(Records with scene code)

——

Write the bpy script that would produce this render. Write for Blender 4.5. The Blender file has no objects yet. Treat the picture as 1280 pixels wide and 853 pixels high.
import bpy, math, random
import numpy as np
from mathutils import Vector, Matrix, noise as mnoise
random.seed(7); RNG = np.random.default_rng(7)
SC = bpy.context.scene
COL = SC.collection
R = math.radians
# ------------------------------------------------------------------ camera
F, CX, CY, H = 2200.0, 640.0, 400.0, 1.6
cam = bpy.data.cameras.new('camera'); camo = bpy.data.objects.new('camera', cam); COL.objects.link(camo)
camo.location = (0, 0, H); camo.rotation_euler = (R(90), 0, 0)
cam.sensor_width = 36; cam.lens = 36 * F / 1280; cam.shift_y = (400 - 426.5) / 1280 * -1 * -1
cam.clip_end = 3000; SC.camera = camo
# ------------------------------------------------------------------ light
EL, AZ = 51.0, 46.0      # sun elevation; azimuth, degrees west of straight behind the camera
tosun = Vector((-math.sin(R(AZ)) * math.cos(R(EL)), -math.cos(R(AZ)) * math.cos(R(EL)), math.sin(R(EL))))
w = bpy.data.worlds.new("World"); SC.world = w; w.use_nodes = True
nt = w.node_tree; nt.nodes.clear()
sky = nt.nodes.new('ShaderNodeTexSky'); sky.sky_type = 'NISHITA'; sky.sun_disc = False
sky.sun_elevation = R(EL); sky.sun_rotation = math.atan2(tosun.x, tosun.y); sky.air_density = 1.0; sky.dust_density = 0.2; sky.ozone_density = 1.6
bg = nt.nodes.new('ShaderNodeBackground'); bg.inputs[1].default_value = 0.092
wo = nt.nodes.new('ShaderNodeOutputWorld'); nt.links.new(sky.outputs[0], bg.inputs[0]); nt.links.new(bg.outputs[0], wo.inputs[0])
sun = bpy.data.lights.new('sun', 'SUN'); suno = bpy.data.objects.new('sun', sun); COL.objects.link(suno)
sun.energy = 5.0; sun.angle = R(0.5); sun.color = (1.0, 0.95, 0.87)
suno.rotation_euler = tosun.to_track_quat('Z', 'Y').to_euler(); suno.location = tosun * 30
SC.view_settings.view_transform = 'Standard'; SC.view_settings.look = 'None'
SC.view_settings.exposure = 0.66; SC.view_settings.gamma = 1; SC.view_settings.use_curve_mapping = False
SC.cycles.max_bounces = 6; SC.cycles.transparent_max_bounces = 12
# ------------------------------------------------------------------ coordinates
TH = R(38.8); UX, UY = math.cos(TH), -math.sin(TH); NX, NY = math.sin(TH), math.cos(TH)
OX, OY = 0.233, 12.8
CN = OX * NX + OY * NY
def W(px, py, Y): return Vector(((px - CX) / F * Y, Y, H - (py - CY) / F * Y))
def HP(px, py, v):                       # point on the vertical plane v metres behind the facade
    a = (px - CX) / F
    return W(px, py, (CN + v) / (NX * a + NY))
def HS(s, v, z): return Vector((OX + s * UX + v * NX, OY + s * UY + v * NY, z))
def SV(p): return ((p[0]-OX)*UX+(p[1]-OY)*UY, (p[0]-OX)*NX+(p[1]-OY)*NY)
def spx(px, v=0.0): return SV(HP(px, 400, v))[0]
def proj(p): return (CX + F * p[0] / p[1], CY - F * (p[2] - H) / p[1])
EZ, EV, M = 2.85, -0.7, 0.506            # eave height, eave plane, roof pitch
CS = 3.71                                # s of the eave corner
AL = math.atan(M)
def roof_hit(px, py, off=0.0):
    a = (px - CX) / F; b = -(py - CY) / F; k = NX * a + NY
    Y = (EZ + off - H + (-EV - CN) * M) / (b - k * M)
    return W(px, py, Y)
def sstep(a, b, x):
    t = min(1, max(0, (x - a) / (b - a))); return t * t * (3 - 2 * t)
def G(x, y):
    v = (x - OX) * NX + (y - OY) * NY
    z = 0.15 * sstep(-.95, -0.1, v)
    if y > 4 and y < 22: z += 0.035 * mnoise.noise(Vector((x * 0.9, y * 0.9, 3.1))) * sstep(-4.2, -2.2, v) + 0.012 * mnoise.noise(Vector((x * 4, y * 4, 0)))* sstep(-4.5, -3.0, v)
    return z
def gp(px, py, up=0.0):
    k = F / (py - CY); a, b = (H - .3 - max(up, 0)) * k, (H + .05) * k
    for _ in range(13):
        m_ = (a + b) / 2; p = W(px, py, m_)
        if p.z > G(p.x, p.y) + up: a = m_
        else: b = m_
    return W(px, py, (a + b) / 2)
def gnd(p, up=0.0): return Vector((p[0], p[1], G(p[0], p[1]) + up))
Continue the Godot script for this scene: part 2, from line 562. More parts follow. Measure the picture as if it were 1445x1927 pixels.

——

EXERCISE AIM:
Extract the full listing above without altering anything.

ANSWER BELOW:
Write the bpy script that would produce this render. Write for Blender 4.5. The Blender file has no objects yet. Treat the picture as 1280 pixels wide and 853 pixels high.
import bpy, math, random
import numpy as np
from mathutils import Vector, Matrix, noise as mnoise
random.seed(7); RNG = np.random.default_rng(7)
SC = bpy.context.scene
COL = SC.collection
R = math.radians
# ------------------------------------------------------------------ camera
F, CX, CY, H = 2200.0, 640.0, 400.0, 1.6
cam = bpy.data.cameras.new('camera'); camo = bpy.data.objects.new('camera', cam); COL.objects.link(camo)
camo.location = (0, 0, H); camo.rotation_euler = (R(90), 0, 0)
cam.sensor_width = 36; cam.lens = 36 * F / 1280; cam.shift_y = (400 - 426.5) / 1280 * -1 * -1
cam.clip_end = 3000; SC.camera = camo
# ------------------------------------------------------------------ light
EL, AZ = 51.0, 46.0      # sun elevation; azimuth, degrees west of straight behind the camera
tosun = Vector((-math.sin(R(AZ)) * math.cos(R(EL)), -math.cos(R(AZ)) * math.cos(R(EL)), math.sin(R(EL))))
w = bpy.data.worlds.new("World"); SC.world = w; w.use_nodes = True
nt = w.node_tree; nt.nodes.clear()
sky = nt.nodes.new('ShaderNodeTexSky'); sky.sky_type = 'NISHITA'; sky.sun_disc = False
sky.sun_elevation = R(EL); sky.sun_rotation = math.atan2(tosun.x, tosun.y); sky.air_density = 1.0; sky.dust_density = 0.2; sky.ozone_density = 1.6
bg = nt.nodes.new('ShaderNodeBackground'); bg.inputs[1].default_value = 0.092
wo = nt.nodes.new('ShaderNodeOutputWorld'); nt.links.new(sky.outputs[0], bg.inputs[0]); nt.links.new(bg.outputs[0], wo.inputs[0])
sun = bpy.data.lights.new('sun', 'SUN'); suno = bpy.data.objects.new('sun', sun); COL.objects.link(suno)
sun.energy = 5.0; sun.angle = R(0.5); sun.color = (1.0, 0.95, 0.87)
suno.rotation_euler = tosun.to_track_quat('Z', 'Y').to_euler(); suno.location = tosun * 30
SC.view_settings.view_transform = 'Standard'; SC.view_settings.look = 'None'
SC.view_settings.exposure = 0.66; SC.view_settings.gamma = 1; SC.view_settings.use_curve_mapping = False
SC.cycles.max_bounces = 6; SC.cycles.transparent_max_bounces = 12
# ------------------------------------------------------------------ coordinates
TH = R(38.8); UX, UY = math.cos(TH), -math.sin(TH); NX, NY = math.sin(TH), math.cos(TH)
OX, OY = 0.233, 12.8
CN = OX * NX + OY * NY
def W(px, py, Y): return Vector(((px - CX) / F * Y, Y, H - (py - CY) / F * Y))
def HP(px, py, v):                       # point on the vertical plane v metres behind the facade
    a = (px - CX) / F
    return W(px, py, (CN + v) / (NX * a + NY))
def HS(s, v, z): return Vector((OX + s * UX + v * NX, OY + s * UY + v * NY, z))
def SV(p): return ((p[0]-OX)*UX+(p[1]-OY)*UY, (p[0]-OX)*NX+(p[1]-OY)*NY)
def spx(px, v=0.0): return SV(HP(px, 400, v))[0]
def proj(p): return (CX + F * p[0] / p[1], CY - F * (p[2] - H) / p[1])
EZ, EV, M = 2.85, -0.7, 0.506            # eave height, eave plane, roof pitch
CS = 3.71                                # s of the eave corner
AL = math.atan(M)
def roof_hit(px, py, off=0.0):
    a = (px - CX) / F; b = -(py - CY) / F; k = NX * a + NY
    Y = (EZ + off - H + (-EV - CN) * M) / (b - k * M)
    return W(px, py, Y)
def sstep(a, b, x):
    t = min(1, max(0, (x - a) / (b - a))); return t * t * (3 - 2 * t)
def G(x, y):
    v = (x - OX) * NX + (y - OY) * NY
    z = 0.15 * sstep(-.95, -0.1, v)
    if y > 4 and y < 22: z += 0.035 * mnoise.noise(Vector((x * 0.9, y * 0.9, 3.1))) * sstep(-4.2, -2.2, v) + 0.012 * mnoise.noise(Vector((x * 4, y * 4, 0)))* sstep(-4.5, -3.0, v)
    return z
def gp(px, py, up=0.0):
    k = F / (py - CY); a, b = (H - .3 - max(up, 0)) * k, (H + .05) * k
    for _ in range(13):
        m_ = (a + b) / 2; p = W(px, py, m_)
        if p.z > G(p.x, p.y) + up: a = m_
        else: b = m_
    return W(px, py, (a + b) / 2)
def gnd(p, up=0.0): return Vector((p[0], p[1], G(p[0], p[1]) + up))
Continue the Godot script for this scene: part 2, from line 562. More parts follow. Measure the picture as if it were 1445x1927 pixels.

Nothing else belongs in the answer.